The European Organization for Packaging and the Environment (EUROPEN), based in Brussels, has welcomed the European Parliament’s adoption of the resolution on resource efficiency and toward a circular economy.

In particular, EUROPEN supports the Parliament’s call to strengthen the EU regulatory framework for extended producer responsibility (EPR) schemes by introducing binding minimum requirements regarding transparency and cost effectiveness of EPR schemes. The packaging supply chain calls on the European Commission to introduce such binding requirements for Member States that apply EPR, along with EU Guidance for Member States to clearly define national roles and responsibilities for all actors involved in packaging waste management.

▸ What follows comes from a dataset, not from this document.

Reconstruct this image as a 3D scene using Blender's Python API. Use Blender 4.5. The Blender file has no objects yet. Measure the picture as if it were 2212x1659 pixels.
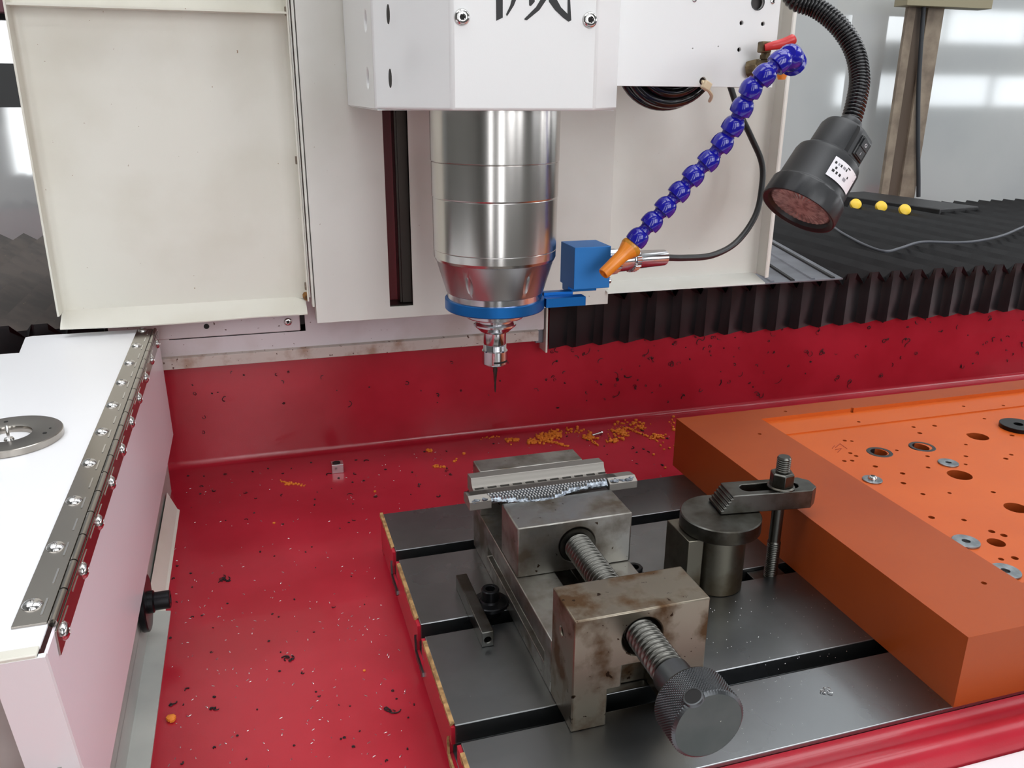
import bpy, bmesh, math, random
from mathutils import Vector, Matrix, Quaternion
random.seed(7)
PI = math.pi
S = 0.001                      # everything below is written in millimetres
scn = bpy.context.scene
COL = scn.collection

# ------------------------------------------------------------------ camera
R = [Vector((0.95632105, -0.29222651, 0.0073295)),
     Vector((-0.08876256, -0.31418562, -0.94520294)),
     Vector((0.27851618, 0.90326688, -0.3264011))]
F = 1823.62
CAM = Vector((-84.8, -355.2, 338.0))
cd = bpy.data.cameras.new('camera'); cam = bpy.data.objects.new('camera', cd); COL.objects.link(cam)
m = Matrix.Identity(4)
for i in range(3):
    m[i][0] = R[0][i]; m[i][1] = -R[1][i]; m[i][2] = -R[2][i]; m[i][3] = CAM[i]*S
cam.matrix_world = m
cd.sensor_width = 36; cd.lens = F/2212*36; cd.clip_start = .01; cd.clip_end = 60
scn.camera = cam
# ------------------------------------------------------------------ world, exposure
w = bpy.data.worlds.new('world'); scn.world = w; w.use_nodes = True
w.node_tree.nodes['Background'].inputs[0].default_value = (.80, .90, 1, 1)
w.node_tree.nodes['Background'].inputs[1].default_value = .9
vs = scn.view_settings
vs.view_transform = 'Standard'; vs.look = 'None'; vs.gamma = 1; vs.use_curve_mapping = False
vs.exposure = 0.0
EM_SKY = 4.6      # skylights in the ceiling
EM_WIN = 6.0      # windows in the walls

# ------------------------------------------------------------------ pixel helpers (2212x1659) -> real places in the workshop
def ray(px, py):
    a = (px-1106)/F; b = (py-829.5)/F
    return R[0]*a + R[1]*b + R[2]
def az(px, py, z):
    d = ray(px, py); return CAM + d*((z-CAM.z)/d.z)
def ay(px, py, y):
    d = ray(px, py); return CAM + d*((y-CAM.y)/d.y)
def ax(px, py, x):
    d = ray(px, py); return CAM + d*((x-CAM.x)/d.x)
def q1(x, y): return (x/2.962+1472, y/2.962)            # crops used to read positions off
def q5(x, y): return (980+x*.1989, 950+y*.1989)
def q6(x, y): return (x/2.962+1472, y/2.962+550)
def qb(x, y): return (x/2.962+1472, y/2.962+1099)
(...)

“This will increase the level playing field among all existing EPR schemes, ensure better cost-effectiveness of EPR implementation with greater accountability for all involved actors and promote greater access to quality secondary raw materials for the manufacturing industry,” says Virginia Janssens, managing director of EUROPEN. “A strengthened EPR framework will also help reach current and future packaging recycling and/or recovery targets at the lowest sustainable cost to society.”

However, EUROPEN cautions that members of European Parliament’s (MEP) call to assess the feasibility of gradually replacing food packaging with bio-based and biodegradable compostable material would amount to a disproportionate market intervention and urges EU policymakers to take a lifecycle approach that looks at the whole value chain.

“This measure contradicts a lifecycle approach by suggesting that one packaging type could work for all food products solely based on its end-of-life phase while ignoring product needs and safety, suitability for different food processing technologies, cost implications for producers, sorting and recycling infrastructure,” says Janssens. “A lifecycle approach ensures that when changes are made in one part of the value chain the potential trade-offs that affect resource use and waste in another part of the value chain are taken into account. Resource efficiency is about enabling further net environmental improvements along individual supply chains. This is why one-size-fits-all regulatory measures across products and waste streams will not always offer the right solutions. Packaging-specific policies are still needed, considering the whole lifecycle of the packaged product. For instance, the end of a pack’s useful life is only one consideration, next to other considerations, such as technical functionalities, product safety, supply chain and distribution needs, cost, market requirements and consumer needs.”